Le 9 novembre 1989 : à l’Ouest comme à l’Est, cette date a symbolisé l’échec de l’entreprise totalitaire. L’Union européenne a réussi avec la réunification Est-Ouest une des plus belles réalisations de son histoire : elle a permis de fédérer l’Europe autour de la liberté. Célébrer la chute du Mur de Berlin, c’est d’abord rappeler ce glorieux héritage de la construction européenne qui a réalisé la pacification et la réconciliation des pays européens. La « fin de l’histoire » prédite s’est pourtant accompagnée d’évolutions inquiétantes : à l’Est, le passage du narratif du « retour à la famille européenne » de Havel au narratif nationaliste, autoritaire et illibéral d’Orbán; à l’Ouest, la montée en puissance des forces politiques radicales, populistes, voire extrémistes, à gauche comme à droite de l’échiquier politique. Dans les deux cas, ce sont la démocratie libérale et les valeurs d’ouverture sur lesquelles elle repose qui sont mises en cause.

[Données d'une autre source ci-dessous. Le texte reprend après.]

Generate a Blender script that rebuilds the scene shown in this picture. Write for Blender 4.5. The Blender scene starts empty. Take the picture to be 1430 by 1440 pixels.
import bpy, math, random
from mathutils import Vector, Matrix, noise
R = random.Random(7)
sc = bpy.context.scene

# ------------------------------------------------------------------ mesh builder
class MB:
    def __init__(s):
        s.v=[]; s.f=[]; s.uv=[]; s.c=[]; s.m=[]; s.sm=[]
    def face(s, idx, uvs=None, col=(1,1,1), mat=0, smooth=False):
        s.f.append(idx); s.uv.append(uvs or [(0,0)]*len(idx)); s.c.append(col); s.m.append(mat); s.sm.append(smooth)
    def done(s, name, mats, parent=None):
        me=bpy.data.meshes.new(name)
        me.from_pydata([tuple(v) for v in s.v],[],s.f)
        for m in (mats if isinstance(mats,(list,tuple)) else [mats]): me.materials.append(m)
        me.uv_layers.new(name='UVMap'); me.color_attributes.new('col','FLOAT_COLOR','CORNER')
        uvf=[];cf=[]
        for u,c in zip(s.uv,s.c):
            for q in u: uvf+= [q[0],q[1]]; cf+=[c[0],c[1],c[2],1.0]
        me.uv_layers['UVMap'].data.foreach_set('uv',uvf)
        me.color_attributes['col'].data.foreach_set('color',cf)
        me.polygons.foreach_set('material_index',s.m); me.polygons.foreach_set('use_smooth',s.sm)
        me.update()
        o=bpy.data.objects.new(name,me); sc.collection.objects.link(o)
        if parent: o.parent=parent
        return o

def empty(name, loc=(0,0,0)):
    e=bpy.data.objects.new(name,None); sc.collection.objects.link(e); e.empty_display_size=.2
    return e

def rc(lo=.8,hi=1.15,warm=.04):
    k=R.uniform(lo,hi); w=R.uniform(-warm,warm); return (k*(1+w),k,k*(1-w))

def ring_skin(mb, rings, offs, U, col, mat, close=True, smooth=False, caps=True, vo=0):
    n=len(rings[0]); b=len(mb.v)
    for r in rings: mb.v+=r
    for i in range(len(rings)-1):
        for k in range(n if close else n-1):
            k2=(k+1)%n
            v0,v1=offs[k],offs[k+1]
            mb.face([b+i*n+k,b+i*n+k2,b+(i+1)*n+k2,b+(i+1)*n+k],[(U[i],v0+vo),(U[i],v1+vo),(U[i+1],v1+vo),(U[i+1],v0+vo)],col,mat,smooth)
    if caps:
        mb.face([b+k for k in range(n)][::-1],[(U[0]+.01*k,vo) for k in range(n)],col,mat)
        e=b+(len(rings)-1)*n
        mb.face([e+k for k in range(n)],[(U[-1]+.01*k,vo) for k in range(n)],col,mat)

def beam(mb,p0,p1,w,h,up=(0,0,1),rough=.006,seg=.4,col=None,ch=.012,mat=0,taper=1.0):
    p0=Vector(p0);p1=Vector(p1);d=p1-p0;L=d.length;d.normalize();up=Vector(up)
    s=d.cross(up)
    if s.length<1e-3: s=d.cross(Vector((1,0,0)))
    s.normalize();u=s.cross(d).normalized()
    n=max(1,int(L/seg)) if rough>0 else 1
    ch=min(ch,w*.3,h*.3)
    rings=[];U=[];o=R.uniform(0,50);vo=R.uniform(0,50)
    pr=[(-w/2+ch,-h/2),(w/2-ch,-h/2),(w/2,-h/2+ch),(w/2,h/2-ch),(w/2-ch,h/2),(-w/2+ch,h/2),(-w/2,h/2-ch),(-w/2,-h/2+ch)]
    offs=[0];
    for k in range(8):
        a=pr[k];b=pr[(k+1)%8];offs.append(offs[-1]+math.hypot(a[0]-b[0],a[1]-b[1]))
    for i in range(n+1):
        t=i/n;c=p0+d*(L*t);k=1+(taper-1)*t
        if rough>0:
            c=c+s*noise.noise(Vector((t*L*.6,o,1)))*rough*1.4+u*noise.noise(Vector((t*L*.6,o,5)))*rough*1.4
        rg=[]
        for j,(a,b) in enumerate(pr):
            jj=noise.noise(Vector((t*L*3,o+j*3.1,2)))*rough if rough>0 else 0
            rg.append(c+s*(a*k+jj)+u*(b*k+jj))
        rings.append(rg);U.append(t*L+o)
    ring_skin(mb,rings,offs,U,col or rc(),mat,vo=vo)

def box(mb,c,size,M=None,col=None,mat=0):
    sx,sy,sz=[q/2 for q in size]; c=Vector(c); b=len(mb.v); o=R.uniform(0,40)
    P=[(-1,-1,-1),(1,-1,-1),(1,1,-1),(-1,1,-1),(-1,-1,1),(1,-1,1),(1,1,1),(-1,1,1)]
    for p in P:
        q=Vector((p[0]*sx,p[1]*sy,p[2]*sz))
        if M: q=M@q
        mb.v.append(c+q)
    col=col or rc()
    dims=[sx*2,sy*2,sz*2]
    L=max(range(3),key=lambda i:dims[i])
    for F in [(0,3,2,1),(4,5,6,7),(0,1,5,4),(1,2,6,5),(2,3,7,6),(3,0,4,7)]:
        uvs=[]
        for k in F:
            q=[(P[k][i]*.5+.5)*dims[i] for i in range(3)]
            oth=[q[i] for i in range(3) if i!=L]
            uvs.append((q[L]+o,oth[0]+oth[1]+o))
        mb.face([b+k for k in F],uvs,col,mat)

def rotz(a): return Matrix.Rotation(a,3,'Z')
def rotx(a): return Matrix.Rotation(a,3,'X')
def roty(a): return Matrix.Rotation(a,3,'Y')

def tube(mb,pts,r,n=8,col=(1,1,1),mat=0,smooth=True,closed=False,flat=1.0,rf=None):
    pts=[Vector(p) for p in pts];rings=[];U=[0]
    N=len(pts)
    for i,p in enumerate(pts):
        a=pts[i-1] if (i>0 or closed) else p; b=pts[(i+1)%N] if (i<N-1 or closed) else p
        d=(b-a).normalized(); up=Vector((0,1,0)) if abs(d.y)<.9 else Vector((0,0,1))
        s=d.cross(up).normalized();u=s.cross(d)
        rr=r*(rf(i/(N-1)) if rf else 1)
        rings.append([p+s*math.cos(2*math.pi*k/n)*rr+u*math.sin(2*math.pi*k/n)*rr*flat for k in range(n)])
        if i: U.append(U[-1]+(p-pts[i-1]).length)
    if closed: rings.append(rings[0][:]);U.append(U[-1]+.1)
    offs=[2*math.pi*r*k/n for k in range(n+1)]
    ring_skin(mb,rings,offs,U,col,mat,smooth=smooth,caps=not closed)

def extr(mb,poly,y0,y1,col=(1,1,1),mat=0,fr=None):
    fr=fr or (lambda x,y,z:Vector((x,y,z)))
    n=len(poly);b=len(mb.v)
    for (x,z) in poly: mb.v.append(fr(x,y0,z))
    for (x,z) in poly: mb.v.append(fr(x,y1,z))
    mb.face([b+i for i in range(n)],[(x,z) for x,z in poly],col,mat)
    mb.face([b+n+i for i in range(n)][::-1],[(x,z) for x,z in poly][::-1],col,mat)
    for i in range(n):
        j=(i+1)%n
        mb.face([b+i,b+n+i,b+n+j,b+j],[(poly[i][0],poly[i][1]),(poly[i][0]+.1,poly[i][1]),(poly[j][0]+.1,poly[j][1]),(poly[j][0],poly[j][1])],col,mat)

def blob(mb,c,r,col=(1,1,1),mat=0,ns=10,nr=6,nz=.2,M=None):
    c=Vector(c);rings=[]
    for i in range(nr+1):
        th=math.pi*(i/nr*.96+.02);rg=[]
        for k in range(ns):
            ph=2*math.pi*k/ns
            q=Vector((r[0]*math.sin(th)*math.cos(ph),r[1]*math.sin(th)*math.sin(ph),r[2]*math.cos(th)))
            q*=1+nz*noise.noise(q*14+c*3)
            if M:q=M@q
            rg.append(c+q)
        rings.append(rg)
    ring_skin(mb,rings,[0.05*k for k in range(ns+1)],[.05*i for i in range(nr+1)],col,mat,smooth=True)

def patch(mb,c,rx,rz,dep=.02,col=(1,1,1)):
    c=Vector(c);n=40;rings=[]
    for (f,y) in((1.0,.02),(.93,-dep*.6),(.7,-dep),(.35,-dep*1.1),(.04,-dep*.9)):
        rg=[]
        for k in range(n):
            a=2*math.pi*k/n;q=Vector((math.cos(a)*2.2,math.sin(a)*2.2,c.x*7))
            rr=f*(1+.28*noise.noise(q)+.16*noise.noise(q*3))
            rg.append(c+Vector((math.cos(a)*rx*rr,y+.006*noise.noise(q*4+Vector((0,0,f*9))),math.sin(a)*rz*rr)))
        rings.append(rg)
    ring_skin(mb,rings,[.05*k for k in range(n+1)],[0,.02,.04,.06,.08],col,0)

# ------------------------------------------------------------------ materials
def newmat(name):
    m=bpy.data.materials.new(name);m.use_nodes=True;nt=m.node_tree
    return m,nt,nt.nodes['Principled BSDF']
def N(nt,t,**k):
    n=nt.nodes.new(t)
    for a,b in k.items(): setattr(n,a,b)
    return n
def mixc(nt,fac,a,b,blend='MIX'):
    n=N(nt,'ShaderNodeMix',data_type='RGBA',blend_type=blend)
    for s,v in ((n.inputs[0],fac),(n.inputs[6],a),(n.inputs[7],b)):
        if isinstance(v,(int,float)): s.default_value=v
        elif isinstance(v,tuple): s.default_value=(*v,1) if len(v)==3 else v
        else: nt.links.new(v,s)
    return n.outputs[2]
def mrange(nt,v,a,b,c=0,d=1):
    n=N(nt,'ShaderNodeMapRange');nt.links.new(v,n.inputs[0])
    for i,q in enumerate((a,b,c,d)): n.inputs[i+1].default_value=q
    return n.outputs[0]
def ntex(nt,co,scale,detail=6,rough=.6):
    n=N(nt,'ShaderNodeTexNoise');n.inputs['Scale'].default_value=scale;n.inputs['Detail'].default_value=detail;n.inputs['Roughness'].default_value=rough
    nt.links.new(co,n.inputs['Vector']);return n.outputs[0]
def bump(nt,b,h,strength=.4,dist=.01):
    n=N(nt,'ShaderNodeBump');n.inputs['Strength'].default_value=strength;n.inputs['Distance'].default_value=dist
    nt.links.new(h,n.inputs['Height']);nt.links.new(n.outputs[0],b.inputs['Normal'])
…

30 ans après la chute du Mur de Berlin, dans un tel contexte, les principes au fondement de nos régimes de liberté doivent être réaffirmés de toute urgence. Mais, la force de la démocratie libérale est aussi d’être un régime par nature ouvert sur ses propres lacunes, ses propres limites et ses propres insuffisances. Le sentiment de maints citoyens aujourd’hui est que l’Europe est un « espace » ouvert qui n’est pas protégé et c’est à cette crainte qu’il faut répondre en posant la question des frontières de l’UE. Trente ans après la rupture géopolitique introduite par la chute du Mur, il faut penser les limites politiques de l’Union européenne.
Sous l’effet de la crise migratoire puis du référendum britannique sur le Brexit, la question des frontières de l’Union européenne se pose de manière incontournable et renvoie à des défis majeurs lancés à l’Union : où exercer le contrôle migratoire ? Où se situe la limite de la sécurité des Européens ? Après dix ans de crises en Europe, la montée en puissance électorale des forces populistes comme des extrêmes droites nationalistes constitue un fait politique de première importance qui pousse également à s’interroger sur la question des frontières compte tenu des liens entre cette dernière et celle de l’identité au cœur du discours national-populiste.
En outre, quels que soient l’analyse voire le jugement que l’on peut porter sur le refus par la France d’ouvrir les négociations d’adhésion de la Macédoine du Nord et de l’Albanie à l’UE, cette décision conduit à poser la question de la poursuite ou non de l’« élargissement » et donc des limites de l’Union.